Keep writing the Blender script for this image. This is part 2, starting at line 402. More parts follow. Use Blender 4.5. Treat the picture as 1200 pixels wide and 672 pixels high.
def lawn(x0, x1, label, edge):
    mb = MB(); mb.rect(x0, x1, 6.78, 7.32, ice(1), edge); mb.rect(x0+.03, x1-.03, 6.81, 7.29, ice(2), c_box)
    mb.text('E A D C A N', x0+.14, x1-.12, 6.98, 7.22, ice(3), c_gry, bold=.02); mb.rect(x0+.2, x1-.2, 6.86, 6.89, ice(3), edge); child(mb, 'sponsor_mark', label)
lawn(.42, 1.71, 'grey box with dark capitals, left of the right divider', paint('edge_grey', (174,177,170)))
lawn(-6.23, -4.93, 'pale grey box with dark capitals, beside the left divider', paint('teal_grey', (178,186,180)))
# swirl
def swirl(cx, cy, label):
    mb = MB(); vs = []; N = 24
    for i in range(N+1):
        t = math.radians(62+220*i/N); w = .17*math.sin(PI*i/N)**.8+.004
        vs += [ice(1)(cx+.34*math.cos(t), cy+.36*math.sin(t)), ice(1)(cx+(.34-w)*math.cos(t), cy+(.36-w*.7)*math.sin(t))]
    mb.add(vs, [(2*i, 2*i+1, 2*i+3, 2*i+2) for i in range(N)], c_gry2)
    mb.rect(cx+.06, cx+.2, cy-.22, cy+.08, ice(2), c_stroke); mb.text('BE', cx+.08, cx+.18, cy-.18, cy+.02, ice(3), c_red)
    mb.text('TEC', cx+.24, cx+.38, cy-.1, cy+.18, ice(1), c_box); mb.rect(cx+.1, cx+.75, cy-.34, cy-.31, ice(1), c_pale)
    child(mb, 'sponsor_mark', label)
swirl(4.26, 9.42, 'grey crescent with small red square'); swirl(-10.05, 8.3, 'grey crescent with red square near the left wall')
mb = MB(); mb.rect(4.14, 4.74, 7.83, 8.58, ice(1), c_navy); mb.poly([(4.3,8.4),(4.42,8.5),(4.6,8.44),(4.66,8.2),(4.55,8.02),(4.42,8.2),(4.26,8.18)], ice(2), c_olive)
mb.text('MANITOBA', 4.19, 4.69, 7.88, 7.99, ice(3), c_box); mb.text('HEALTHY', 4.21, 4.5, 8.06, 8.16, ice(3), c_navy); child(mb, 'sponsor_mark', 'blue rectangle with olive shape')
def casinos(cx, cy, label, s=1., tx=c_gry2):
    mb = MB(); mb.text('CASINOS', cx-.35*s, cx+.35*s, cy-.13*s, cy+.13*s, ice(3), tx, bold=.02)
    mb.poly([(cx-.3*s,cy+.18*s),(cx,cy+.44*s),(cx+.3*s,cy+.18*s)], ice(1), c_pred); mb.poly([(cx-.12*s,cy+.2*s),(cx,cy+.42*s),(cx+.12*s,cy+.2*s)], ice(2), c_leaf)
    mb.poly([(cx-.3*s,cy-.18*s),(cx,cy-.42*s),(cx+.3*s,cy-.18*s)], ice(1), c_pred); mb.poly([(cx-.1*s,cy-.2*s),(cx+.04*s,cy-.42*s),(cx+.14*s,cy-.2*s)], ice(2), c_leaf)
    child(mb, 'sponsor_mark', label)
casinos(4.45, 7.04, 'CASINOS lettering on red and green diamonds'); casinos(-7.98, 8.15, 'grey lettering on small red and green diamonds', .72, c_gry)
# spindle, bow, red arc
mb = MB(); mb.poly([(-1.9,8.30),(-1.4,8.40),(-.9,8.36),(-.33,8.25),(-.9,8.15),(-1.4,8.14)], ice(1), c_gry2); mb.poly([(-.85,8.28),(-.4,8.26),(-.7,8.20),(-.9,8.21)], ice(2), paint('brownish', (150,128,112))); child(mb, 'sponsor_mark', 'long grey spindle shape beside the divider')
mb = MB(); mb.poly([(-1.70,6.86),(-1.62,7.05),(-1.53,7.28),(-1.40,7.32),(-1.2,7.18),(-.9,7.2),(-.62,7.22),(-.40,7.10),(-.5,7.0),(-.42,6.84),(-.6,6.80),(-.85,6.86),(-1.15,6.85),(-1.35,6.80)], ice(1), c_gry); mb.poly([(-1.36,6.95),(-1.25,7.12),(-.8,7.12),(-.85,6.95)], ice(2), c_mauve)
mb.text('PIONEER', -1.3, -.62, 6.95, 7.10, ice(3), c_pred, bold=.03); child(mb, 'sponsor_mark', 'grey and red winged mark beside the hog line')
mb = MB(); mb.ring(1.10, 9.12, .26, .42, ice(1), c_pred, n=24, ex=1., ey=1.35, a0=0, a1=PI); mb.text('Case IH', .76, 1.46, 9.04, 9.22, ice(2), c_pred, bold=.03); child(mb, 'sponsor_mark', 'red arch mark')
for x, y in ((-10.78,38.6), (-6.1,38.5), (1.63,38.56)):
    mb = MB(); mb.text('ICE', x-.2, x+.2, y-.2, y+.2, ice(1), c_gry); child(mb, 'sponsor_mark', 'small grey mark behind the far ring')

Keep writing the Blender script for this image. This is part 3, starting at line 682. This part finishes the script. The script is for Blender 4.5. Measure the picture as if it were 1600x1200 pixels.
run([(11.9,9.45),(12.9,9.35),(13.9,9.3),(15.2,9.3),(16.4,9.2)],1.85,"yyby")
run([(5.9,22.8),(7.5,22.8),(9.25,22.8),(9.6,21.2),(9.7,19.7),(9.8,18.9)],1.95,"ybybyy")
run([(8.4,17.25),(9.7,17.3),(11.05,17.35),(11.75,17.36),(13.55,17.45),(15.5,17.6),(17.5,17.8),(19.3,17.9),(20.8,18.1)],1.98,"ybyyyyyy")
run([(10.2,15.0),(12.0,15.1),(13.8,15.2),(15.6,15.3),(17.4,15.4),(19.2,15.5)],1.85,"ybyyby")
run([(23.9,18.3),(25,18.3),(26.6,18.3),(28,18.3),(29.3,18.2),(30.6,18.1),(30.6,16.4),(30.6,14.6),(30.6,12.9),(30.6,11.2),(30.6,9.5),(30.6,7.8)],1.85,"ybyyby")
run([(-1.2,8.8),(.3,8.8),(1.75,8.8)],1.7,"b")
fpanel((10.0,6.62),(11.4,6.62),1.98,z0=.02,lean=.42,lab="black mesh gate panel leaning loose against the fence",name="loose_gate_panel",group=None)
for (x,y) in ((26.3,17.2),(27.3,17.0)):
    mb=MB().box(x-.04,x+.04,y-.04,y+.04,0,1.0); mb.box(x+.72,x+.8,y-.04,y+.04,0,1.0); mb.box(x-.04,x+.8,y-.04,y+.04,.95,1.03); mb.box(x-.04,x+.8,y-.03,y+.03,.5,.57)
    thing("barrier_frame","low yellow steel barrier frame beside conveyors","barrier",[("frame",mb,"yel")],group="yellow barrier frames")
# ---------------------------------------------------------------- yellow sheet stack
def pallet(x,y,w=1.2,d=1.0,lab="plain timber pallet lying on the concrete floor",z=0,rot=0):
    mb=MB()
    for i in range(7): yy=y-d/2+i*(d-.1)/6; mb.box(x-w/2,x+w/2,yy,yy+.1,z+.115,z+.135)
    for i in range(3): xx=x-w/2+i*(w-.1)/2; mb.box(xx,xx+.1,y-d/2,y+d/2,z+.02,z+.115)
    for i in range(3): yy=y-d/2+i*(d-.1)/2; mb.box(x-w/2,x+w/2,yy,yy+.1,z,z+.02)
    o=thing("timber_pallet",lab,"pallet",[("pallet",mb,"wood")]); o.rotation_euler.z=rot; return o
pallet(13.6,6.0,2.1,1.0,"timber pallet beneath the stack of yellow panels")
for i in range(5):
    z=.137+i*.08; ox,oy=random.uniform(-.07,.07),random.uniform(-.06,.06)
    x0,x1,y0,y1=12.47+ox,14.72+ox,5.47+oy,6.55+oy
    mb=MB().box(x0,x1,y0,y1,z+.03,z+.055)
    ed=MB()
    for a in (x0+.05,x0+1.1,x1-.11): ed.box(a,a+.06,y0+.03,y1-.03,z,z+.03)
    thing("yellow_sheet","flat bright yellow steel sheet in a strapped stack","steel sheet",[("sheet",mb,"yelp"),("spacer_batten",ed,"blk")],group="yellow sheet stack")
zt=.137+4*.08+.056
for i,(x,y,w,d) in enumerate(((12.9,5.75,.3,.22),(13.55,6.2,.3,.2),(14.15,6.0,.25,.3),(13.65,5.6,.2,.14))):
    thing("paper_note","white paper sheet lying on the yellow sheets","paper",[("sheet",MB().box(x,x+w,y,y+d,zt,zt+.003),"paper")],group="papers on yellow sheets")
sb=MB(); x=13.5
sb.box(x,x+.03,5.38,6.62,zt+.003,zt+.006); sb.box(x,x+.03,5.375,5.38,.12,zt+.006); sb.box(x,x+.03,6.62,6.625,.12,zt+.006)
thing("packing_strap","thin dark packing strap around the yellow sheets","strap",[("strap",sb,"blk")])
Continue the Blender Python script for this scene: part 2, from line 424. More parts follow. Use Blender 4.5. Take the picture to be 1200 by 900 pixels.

* [What you have to do]:
Copy the lines from the entries above in which the word "More" appears.

* [Result]:
Keep writing the Blender script for this image. This is part 2, starting at line 402. More parts follow. Use Blender 4.5. Treat the picture as 1200 pixels wide and 672 pixels high.
Continue the Blender Python script for this scene: part 2, from line 424. More parts follow. Use Blender 4.5. Take the picture to be 1200 by 900 pixels.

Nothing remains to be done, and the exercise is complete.